Another sister once came voluntarily to make a confession.  She said she felt she must do it.  She had carried the burden for a long time.  She had committed a terrible wrong.  No one knew it but herself.  It was not something about which there was any question as to its being wrong.  Among other things she said, “I even asked the Lord to help me in its accomplishment.”  It was murder.  Opportunity favored the committing of the deed.  It was done.  God frustrated the completion, so far as results were concerned.  Then came the storm at sea, and the bitterness of the failure of the plan and the finding out the rebuke of an offended God.

Because God will not set aside our moral freedom, and because the natural order of events may seem to favor our plan, is not always sufficient evidence that our desire is in harmony with God’s will.  The order of nature and the circumstantial world keeps on with open doors, forks in the road, the choice of ways, and more open doors for the accomplishment of our desires and purposes.  Asking the Lord to have a ship going to Tarshish about the time you want to go, and the seeing of the ship at the pier, is not positive proof that God wants you to go there.  He has ships going there for other purposes.  The ship may be there only to test your obedience instead of furnishing you an opportunity to become disobedient.  If you have asked God to help you steal some corn, it is no sign that He sanctions your theft because a neighbor has a big crib of corn with the door standing open.  That favoring circumstance which gave you opportunity to meet a friend you had prayed you might see, is not a sure sign God wanted you to meet.  It depends much upon emotions and desires.  Sometimes God answers your request as the only way for you to see the “leanness” of your soul.  Even Tarshish ships on a contrary sea may bring good.

 

 


Endnotes for Tarshish Ships

1 Psalm 76:10.

2 In the theological study of God’s moral government, man is said to be endowed with free will.

3 This is no doubt an allusion to the victim in Jesus’ parable of The Good Samaritan; the man who was mugged and robbed was going “down from Jerusalem to Jericho” (Luke 10:30).

4 It is this story of lusting for meat (Numbers 11:30-35) to which Psalm 106:15 refers.  See also Psalm 78:26-31.

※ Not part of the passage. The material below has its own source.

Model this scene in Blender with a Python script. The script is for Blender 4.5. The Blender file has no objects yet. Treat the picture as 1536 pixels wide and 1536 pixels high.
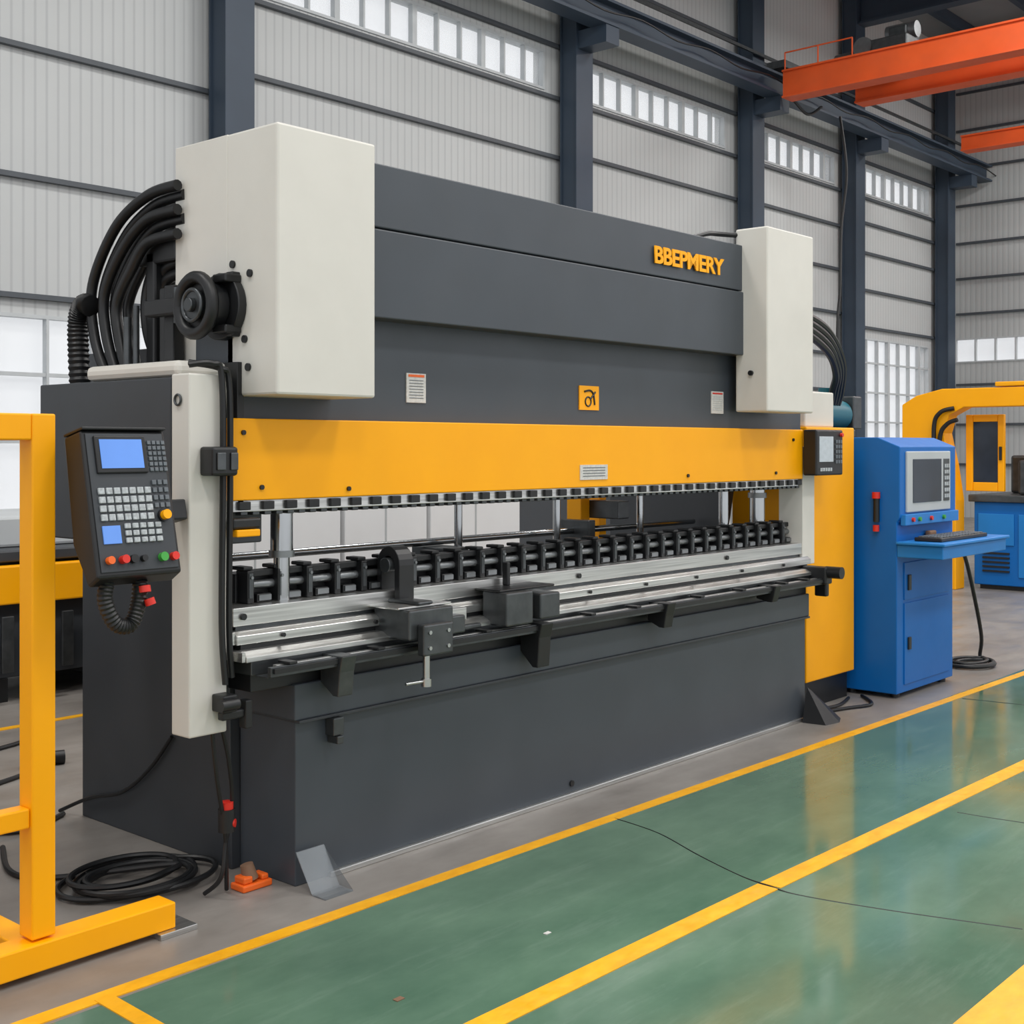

5 Obviously, Isaiah refers to the parable of the Prodigal Son, Luke 15:11-24.

6 “A fine city appointment”—With a twinkle in his eye, Reid is indulging in a bit of wry humor.  For many country ministers and small-town pastors of his day (and our day?), men with small congregations and meager remuneration, “a fine city appointment” was often seen as a promotion carrying with it the favor of one’s denomniational leadership, along with prestige, influence, and a livable salary.  It is as though Isaiah were saying, “In the natural, most men would jump at the chance to have a ‘big city’ ministry.”

7 Grip is one of Reid’s oft-used words.  It is short for handgrip, that is, a traveling bag easily carried by its “grip” or handle.  Isaiah was a man who spent much, perhaps most, of his adult life “on the road” as an evangelist, and used to refer to the things he learned in God’s “Trunk and Grip University.”